• [THE REQUEST]: Extract, in full, the lines below, beginning at the first and ending with the line that contains "S.camera = camo". Pictures do not belong in the copy.

• [SOURCE EXCERPT]:
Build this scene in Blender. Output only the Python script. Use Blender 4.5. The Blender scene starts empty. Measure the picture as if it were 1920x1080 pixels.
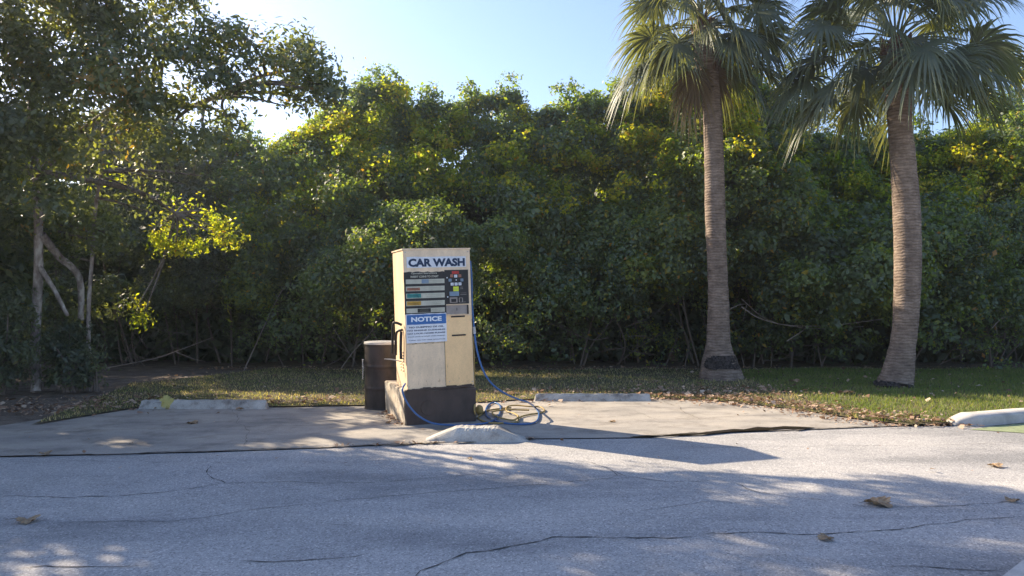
import bpy, bmesh, math, random
import numpy as np
from mathutils import Vector, Matrix
R = math.radians
S = bpy.context.scene
COL = S.collection

# ------------------------------------------------------------------ camera
F, H0, HY, CX = 1400.0, 1.57, 560.0, 960.0      # focal length in px, eye height, horizon row, centre column
cam = bpy.data.cameras.new('camera'); camo = bpy.data.objects.new('camera', cam); COL.objects.link(camo)
camo.location = (0, 0, H0); camo.rotation_euler = (R(90), 0, 0)
cam.sensor_width = 36; cam.lens = 36 * F / 1920; cam.shift_y = (HY - 540) / 1920
cam.clip_start = 0.05; cam.clip_end = 2000
S.camera = camo

# ------------------------------------------------------------------ world and sun
SUN_EL, SUN_AZ = R(30), R(-56.3)
w = bpy.data.worlds.new('World'); S.world = w; w.use_nodes = True
nt = w.node_tree
sky = nt.nodes.new('ShaderNodeTexSky'); sky.sky_type = 'NISHITA'; sky.sun_disc = False
sky.sun_elevation = SUN_EL; sky.sun_rotation = SUN_AZ; sky.air_density = 1.0; sky.dust_density = 1.1; sky.ozone_density = 1.8
tintn = nt.nodes.new('ShaderNodeMix'); tintn.data_type = 'RGBA'; tintn.blend_type = 'MULTIPLY'; tintn.inputs[0].default_value = 1; tintn.inputs[7].default_value = (0.93, 0.925, 1.02, 1)
nt.links.new(sky.outputs[0], tintn.inputs[6]); nt.links.new(tintn.outputs[2], nt.nodes['Background'].inputs[0])
nt.nodes['Background'].inputs[1].default_value = 0.095
SD = Vector((math.sin(SUN_AZ) * math.cos(SUN_EL), math.cos(SUN_AZ) * math.cos(SUN_EL), math.sin(SUN_EL)))
sl = bpy.data.lights.new('sun', 'SUN'); sl.energy = 4.3; sl.angle = R(0.55); sl.color = (1.0, 0.84, 0.62)
so = bpy.data.objects.new('sun', sl); COL.objects.link(so); so.rotation_euler = SD.to_track_quat('Z', 'Y').to_euler()
so.location = (-20, 15, 20)
S.view_settings.view_transform = 'Standard'; S.view_settings.look = 'None'
S.view_settings.exposure = 1.54; S.view_settings.gamma = 1
S.cycles.max_bounces = 7; S.cycles.diffuse_bounces = 4; S.cycles.glossy_bounces = 2
S.cycles.transmission_bounces = 4; S.cycles.transparent_max_bounces = 6

rng = np.random.default_rng(7)
random.seed(7)

# ------------------------------------------------------------------ helpers
def G(px, py, z=0.0):
    s = (py - HY) / (H0 - z)
    return Vector(((px - CX) / s, F / s, z))
def A(px, py, Y):
    s = F / Y
    return Vector(((px - CX) / s, Y, H0 + (HY - py) / s))
def tag(o, label=None, cat=None, group=None, kind=None):
    if label: o['label'] = label
    if cat: o['category'] = cat
    if group: o['group'] = group
    if kind: o['kind'] = kind
    return o
def link(name, me, mat=None, parent=None):
    o = bpy.data.objects.new(name, me); COL.objects.link(o)
    if mat:
        for m in (mat if isinstance(mat, (list, tuple)) else [mat]): me.materials.append(m)
    if parent: o.parent = parent
    return o
def empty(name, loc, rz=0):
    o = bpy.data.objects.new(name, None); COL.objects.link(o); o.location = loc; o.rotation_euler = (0, 0, rz)
    o.empty_display_size = 0.2
    return o
def shade(me, smooth=True):
    me.polygons.foreach_set('use_smooth', [smooth] * len(me.polygons)); return me
def from_bm(bm, name='m', smooth=False):
    me = bpy.data.meshes.new(name); bm.normal_update(); bm.to_mesh(me); bm.free()
    if smooth: shade(me)
    return me
def np_mesh(V, Fq, name='m', attr=None):
    """V (n,3); Fq (m,k) faces all with k corners"""
    me = bpy.data.meshes.new(name)
    n, (m, k) = len(V), Fq.shape
    me.vertices.add(n); me.vertices.foreach_set('co', V.astype(np.float32).ravel())
    me.loops.add(m * k); me.loops.foreach_set('vertex_index', Fq.astype(np.int32).ravel())
    me.polygons.add(m); me.polygons.foreach_set('loop_start', np.arange(0, m * k, k, dtype=np.int32))
    me.polygons.foreach_set('loop_total', np.full(m, k, dtype=np.int32))
    me.update(calc_edges=True)
    if attr is not None:
        a = me.attributes.new('tint', 'FLOAT', 'FACE'); a.data.foreach_set('value', attr.astype(np.float32))
    return me
def box_bm(bm, x0, x1, y0, y1, z0, z1, bev=0.0, fn=None):
    vs = [bm.verts.new((x, y, z)) for x in (x0, x1) for y in (y0, y1) for z in (z0, z1)]
    fs = [(0, 1, 3, 2), (4, 6, 7, 5), (0, 4, 5, 1), (2, 3, 7, 6), (0, 2, 6, 4), (1, 5, 7, 3)]
    faces = [bm.faces.new([vs[i] for i in f]) for f in fs]
    if bev > 0:
        ed = list({e for f in faces for e in f.edges})
        bmesh.ops.bevel(bm, geom=ed, offset=bev, segments=2, affect='EDGES', profile=0.5)
    return bm
def bezier(pts, n=8):
    """Catmull-Rom through pts"""
    P = [Vector(p) for p in pts]
    P = [P[0] * 2 - P[1]] + P + [P[-1] * 2 - P[-2]]
    out = []
    for i in range(1, len(P) - 2):
        for k in range(n):
            t = k / n
            out.append(0.5 * ((2 * P[i]) + (P[i + 1] - P[i - 1]) * t + (2 * P[i - 1] - 5 * P[i] + 4 * P[i + 1] - P[i + 2]) * t * t
                              + (3 * P[i] - P[i - 1] - 3 * P[i + 1] + P[i + 2]) * t ** 3))
    out.append(P[-2]); return out
def tube_arr(path, radii, sides=8, wob=0.0):
    n = len(path); P = np.array([tuple(p) for p in path], float)
    T = np.gradient(P, axis=0); T /= np.linalg.norm(T, axis=1)[:, None] + 1e-9
    ref = np.array([0, 0, 1.0]) if abs(T[0][2]) < 0.9 else np.array([1.0, 0, 0])
    V = []
    u = np.cross(ref, T[0]); u /= np.linalg.norm(u)
    for i in range(n):
        u = u - T[i] * np.dot(u, T[i]); u /= np.linalg.norm(u) + 1e-9
        v = np.cross(T[i], u)
        a = np.arange(sides) / sides * 2 * np.pi
        r = radii[i] * (1 + wob * rng.uniform(-1, 1, sides))
        V.append(P[i] + (np.cos(a) * r)[:, None] * u + (np.sin(a) * r)[:, None] * v)
    V = np.vstack(V)
    i = np.arange(n - 1)[:, None] * sides; j = np.arange(sides)[None, :]; j2 = (j + 1) % sides
    Fq = np.stack([i + j, i + j2, i + sides + j2, i + sides + j], -1).reshape(-1, 4)
    return V, Fq
def tubes_mesh(list_, smooth=True, sides=8, wob=0.0):
    VV, FF, off = [], [], 0
    for path, rad in list_:
        V, Fq = tube_arr(path, rad, sides, wob); VV.append(V); FF.append(Fq + off); off += len(V)
    me = np_mesh(np.vstack(VV), np.vstack(FF))
    return shade(me) if smooth else me
def sheet(name, pts, z, mat, **k):
    bm = bmesh.new(); vs = [bm.verts.new((p[0], p[1], z)) for p in pts]; f = bm.faces.new(vs)
    bm.normal_update()
    if f.normal.z < 0: f.normal_flip()
    bmesh.ops.triangulate(bm, faces=[f])
    o = link(name, from_bm(bm), mat); return tag(o, **k)
def inpoly(x, y, poly):
    x = np.asarray(x); y = np.asarray(y); c = np.zeros(x.shape, bool); n = len(poly)
    for i in range(n):
        x0, y0 = poly[i][0], poly[i][1]; x1, y1 = poly[i - 1][0], poly[i - 1][1]
        k = ((y0 > y) != (y1 > y)) & (x < (x1 - x0) * (y - y0) / ((y1 - y0) + 1e-12) + x0); c ^= k
    return c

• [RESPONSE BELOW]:
Build this scene in Blender. Output only the Python script. Use Blender 4.5. The Blender scene starts empty. Measure the picture as if it were 1920x1080 pixels.
import bpy, bmesh, math, random
import numpy as np
from mathutils import Vector, Matrix
R = math.radians
S = bpy.context.scene
COL = S.collection

# ------------------------------------------------------------------ camera
F, H0, HY, CX = 1400.0, 1.57, 560.0, 960.0      # focal length in px, eye height, horizon row, centre column
cam = bpy.data.cameras.new('camera'); camo = bpy.data.objects.new('camera', cam); COL.objects.link(camo)
camo.location = (0, 0, H0); camo.rotation_euler = (R(90), 0, 0)
cam.sensor_width = 36; cam.lens = 36 * F / 1920; cam.shift_y = (HY - 540) / 1920
cam.clip_start = 0.05; cam.clip_end = 2000
S.camera = camo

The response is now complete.